_Provided entries_:
== == ==

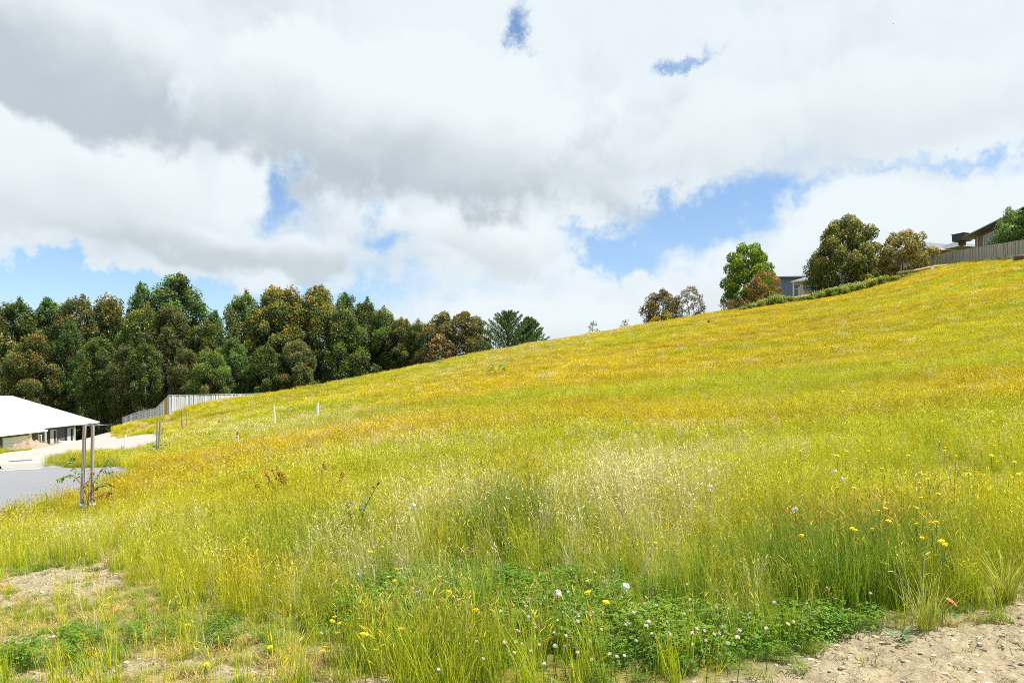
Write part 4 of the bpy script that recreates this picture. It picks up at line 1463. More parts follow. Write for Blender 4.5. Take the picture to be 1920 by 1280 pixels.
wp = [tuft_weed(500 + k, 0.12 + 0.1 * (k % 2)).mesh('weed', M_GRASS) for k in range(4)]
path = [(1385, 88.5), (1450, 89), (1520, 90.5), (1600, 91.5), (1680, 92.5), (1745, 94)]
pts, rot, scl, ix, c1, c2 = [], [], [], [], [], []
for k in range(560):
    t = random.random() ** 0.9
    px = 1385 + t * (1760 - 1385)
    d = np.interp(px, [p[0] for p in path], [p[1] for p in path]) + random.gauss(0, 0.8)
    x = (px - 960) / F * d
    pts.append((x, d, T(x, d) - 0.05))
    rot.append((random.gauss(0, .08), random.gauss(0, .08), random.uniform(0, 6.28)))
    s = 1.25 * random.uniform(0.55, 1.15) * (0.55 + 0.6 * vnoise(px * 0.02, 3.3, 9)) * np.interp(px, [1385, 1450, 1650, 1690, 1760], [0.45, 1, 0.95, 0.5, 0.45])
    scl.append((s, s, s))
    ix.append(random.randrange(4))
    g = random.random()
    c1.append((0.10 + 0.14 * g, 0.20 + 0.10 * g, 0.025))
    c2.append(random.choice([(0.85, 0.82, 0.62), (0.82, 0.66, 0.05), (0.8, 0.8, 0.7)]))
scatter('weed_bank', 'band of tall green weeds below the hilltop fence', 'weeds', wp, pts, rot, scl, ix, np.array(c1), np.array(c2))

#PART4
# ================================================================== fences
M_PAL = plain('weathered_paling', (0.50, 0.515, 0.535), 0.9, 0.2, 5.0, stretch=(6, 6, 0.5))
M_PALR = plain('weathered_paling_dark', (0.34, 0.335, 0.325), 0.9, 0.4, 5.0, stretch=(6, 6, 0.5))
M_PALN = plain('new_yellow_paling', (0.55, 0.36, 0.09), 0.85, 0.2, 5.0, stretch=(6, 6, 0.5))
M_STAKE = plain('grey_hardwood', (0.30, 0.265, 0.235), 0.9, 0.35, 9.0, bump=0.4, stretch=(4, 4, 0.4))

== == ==

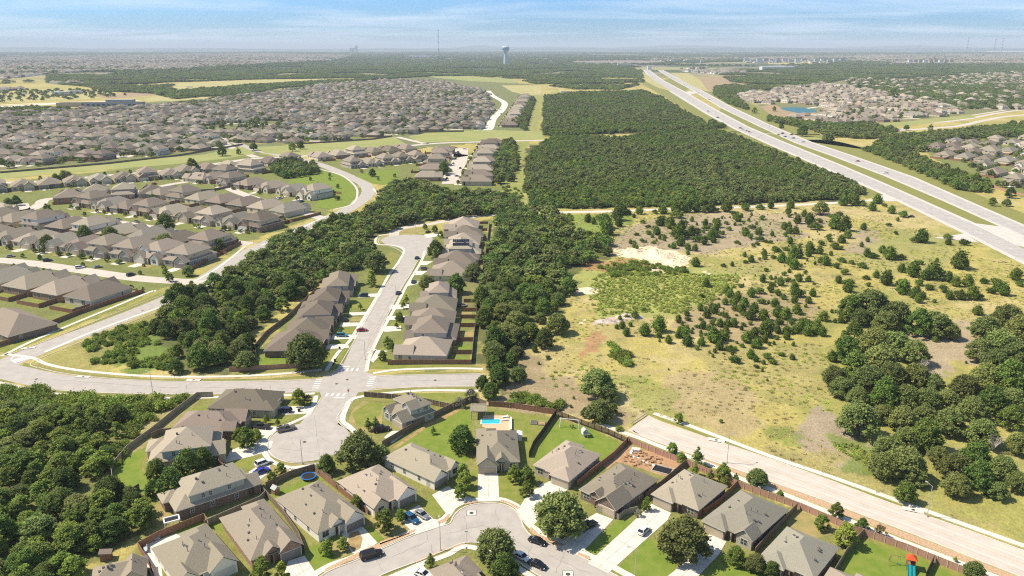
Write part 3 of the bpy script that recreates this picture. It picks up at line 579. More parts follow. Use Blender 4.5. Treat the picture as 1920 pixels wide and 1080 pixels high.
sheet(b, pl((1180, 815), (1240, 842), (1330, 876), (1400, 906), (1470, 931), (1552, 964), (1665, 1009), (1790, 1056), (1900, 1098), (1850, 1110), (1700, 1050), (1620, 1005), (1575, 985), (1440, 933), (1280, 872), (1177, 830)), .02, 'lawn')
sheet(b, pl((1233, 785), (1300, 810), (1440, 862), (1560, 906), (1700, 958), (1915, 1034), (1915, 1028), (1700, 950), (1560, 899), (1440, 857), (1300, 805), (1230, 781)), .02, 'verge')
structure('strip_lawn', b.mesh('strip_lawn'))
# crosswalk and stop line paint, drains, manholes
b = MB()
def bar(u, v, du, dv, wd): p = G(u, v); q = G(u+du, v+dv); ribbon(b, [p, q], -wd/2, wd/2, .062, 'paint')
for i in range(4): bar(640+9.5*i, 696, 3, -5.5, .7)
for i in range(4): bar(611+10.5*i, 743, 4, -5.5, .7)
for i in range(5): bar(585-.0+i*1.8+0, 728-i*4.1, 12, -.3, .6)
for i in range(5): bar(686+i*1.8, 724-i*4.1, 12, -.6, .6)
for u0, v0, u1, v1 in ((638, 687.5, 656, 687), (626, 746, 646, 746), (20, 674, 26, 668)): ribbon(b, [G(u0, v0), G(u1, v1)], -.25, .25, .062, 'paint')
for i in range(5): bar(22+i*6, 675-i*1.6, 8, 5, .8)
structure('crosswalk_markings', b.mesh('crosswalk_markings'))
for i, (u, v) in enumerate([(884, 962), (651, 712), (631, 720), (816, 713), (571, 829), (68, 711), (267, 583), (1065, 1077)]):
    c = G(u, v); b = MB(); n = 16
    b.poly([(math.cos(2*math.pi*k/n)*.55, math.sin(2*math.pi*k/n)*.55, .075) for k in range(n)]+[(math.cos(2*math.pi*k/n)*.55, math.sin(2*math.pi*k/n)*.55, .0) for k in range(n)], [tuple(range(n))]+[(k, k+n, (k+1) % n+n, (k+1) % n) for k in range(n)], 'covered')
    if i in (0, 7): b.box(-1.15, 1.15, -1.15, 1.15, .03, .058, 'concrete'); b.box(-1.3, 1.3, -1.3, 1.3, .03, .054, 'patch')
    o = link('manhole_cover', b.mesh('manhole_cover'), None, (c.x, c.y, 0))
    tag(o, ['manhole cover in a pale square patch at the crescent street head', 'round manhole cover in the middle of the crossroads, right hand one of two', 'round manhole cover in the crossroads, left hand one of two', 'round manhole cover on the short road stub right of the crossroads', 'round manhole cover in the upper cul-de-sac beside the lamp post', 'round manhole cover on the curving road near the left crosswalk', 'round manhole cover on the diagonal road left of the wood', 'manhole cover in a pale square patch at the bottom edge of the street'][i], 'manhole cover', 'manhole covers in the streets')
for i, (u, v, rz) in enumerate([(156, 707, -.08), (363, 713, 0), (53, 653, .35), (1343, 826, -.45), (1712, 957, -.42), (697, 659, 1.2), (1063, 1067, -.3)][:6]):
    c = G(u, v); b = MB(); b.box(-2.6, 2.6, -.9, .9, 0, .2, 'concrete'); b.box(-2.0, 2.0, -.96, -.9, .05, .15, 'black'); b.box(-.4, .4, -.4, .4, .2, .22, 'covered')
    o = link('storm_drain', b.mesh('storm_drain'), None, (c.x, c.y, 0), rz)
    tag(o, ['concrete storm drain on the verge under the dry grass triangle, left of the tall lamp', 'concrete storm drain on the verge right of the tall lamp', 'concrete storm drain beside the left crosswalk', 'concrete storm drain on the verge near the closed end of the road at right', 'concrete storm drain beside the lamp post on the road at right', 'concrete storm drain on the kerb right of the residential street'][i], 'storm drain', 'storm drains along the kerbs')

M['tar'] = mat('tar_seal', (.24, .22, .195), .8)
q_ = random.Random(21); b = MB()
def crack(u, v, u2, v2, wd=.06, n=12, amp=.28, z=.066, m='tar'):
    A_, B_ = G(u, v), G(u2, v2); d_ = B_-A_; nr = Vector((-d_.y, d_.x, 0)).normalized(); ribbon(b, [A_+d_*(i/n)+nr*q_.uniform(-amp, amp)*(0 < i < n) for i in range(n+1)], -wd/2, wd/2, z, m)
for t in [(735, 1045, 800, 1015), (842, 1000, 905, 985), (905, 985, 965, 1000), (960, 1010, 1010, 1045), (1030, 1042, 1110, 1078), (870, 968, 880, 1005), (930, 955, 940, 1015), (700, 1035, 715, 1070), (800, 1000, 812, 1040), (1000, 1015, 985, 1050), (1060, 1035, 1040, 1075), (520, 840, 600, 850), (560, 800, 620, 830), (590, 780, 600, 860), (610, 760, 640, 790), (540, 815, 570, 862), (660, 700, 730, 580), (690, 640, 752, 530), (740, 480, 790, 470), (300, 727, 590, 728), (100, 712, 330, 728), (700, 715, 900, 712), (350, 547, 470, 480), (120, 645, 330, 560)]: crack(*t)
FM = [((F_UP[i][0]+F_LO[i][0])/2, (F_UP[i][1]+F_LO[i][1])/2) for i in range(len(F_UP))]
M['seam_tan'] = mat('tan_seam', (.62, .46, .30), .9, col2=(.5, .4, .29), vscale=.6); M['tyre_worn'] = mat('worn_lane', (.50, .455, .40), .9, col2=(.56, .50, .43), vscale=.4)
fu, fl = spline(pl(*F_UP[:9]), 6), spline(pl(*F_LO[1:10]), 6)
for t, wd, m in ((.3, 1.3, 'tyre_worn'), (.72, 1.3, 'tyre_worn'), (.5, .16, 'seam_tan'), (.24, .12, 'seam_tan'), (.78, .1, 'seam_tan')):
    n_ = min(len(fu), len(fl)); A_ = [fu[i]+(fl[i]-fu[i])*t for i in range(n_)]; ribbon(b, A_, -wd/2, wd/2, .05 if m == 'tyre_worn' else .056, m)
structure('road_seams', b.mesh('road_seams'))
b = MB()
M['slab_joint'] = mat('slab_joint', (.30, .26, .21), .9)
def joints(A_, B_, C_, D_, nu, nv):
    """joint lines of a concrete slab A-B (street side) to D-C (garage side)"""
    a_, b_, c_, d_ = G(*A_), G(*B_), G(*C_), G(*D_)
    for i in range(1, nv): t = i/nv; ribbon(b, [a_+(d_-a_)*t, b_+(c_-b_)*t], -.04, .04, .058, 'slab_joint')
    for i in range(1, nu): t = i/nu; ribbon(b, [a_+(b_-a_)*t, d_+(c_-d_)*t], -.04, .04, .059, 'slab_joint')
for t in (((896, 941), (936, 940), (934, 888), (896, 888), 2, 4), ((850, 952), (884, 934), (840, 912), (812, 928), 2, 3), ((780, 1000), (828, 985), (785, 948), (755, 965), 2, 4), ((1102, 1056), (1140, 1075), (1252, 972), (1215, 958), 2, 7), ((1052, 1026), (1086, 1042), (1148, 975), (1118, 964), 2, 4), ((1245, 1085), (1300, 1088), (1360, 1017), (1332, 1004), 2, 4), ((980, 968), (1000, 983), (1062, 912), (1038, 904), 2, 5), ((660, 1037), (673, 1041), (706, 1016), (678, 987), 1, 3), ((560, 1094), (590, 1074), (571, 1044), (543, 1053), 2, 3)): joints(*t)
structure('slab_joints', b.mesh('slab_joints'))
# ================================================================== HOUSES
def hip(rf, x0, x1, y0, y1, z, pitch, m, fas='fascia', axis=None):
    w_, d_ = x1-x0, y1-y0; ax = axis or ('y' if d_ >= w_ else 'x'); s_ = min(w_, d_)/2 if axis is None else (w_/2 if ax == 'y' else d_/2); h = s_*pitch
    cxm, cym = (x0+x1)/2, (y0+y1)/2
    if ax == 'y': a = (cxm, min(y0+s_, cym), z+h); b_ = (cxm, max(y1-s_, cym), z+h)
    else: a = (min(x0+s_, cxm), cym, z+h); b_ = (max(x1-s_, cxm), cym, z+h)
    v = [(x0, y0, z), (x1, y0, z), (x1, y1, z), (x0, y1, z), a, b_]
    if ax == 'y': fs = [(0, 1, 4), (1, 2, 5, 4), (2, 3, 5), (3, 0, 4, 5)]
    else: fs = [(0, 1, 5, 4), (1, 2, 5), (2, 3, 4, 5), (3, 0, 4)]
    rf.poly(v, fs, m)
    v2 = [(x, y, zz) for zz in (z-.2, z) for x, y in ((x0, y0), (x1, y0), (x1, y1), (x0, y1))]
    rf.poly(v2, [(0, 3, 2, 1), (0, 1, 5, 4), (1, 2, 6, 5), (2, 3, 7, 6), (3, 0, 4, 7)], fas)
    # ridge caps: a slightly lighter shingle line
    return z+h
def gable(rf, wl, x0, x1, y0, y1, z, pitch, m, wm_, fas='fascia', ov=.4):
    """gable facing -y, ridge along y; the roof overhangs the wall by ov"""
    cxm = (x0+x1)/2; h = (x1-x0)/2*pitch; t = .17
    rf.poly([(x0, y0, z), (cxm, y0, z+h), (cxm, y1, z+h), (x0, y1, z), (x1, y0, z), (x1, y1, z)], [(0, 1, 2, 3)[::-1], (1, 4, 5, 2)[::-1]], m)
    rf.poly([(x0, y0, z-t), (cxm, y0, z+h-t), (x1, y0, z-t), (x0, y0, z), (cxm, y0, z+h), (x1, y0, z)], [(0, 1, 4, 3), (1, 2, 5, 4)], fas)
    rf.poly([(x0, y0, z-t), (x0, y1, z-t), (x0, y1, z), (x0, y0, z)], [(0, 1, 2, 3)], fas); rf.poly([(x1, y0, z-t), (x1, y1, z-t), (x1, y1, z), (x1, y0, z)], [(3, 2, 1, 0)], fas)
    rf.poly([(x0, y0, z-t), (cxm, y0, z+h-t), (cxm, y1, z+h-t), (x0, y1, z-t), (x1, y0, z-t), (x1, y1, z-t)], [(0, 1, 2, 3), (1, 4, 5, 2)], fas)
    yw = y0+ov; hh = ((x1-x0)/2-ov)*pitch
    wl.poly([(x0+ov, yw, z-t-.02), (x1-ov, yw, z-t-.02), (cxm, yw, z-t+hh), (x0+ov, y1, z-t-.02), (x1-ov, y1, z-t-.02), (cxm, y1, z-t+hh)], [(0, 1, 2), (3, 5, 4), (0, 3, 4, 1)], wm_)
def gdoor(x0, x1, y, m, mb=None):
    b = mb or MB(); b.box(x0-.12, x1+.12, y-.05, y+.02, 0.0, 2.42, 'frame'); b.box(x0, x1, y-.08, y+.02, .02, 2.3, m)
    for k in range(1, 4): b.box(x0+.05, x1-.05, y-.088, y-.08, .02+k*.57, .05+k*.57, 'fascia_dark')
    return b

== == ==

_Your instructions_:
Produce only the lines from the line containing "Write part 4" through the line containing "scatter('weed_bank', 'band of", inclusive of both, exactly as they stand in the entries above.

_Written reply_:
Write part 4 of the bpy script that recreates this picture. It picks up at line 1463. More parts follow. Write for Blender 4.5. Take the picture to be 1920 by 1280 pixels.
wp = [tuft_weed(500 + k, 0.12 + 0.1 * (k % 2)).mesh('weed', M_GRASS) for k in range(4)]
path = [(1385, 88.5), (1450, 89), (1520, 90.5), (1600, 91.5), (1680, 92.5), (1745, 94)]
pts, rot, scl, ix, c1, c2 = [], [], [], [], [], []
for k in range(560):
    t = random.random() ** 0.9
    px = 1385 + t * (1760 - 1385)
    d = np.interp(px, [p[0] for p in path], [p[1] for p in path]) + random.gauss(0, 0.8)
    x = (px - 960) / F * d
    pts.append((x, d, T(x, d) - 0.05))
    rot.append((random.gauss(0, .08), random.gauss(0, .08), random.uniform(0, 6.28)))
    s = 1.25 * random.uniform(0.55, 1.15) * (0.55 + 0.6 * vnoise(px * 0.02, 3.3, 9)) * np.interp(px, [1385, 1450, 1650, 1690, 1760], [0.45, 1, 0.95, 0.5, 0.45])
    scl.append((s, s, s))
    ix.append(random.randrange(4))
    g = random.random()
    c1.append((0.10 + 0.14 * g, 0.20 + 0.10 * g, 0.025))
    c2.append(random.choice([(0.85, 0.82, 0.62), (0.82, 0.66, 0.05), (0.8, 0.8, 0.7)]))
scatter('weed_bank', 'band of tall green weeds below the hilltop fence', 'weeds', wp, pts, rot, scl, ix, np.array(c1), np.array(c2))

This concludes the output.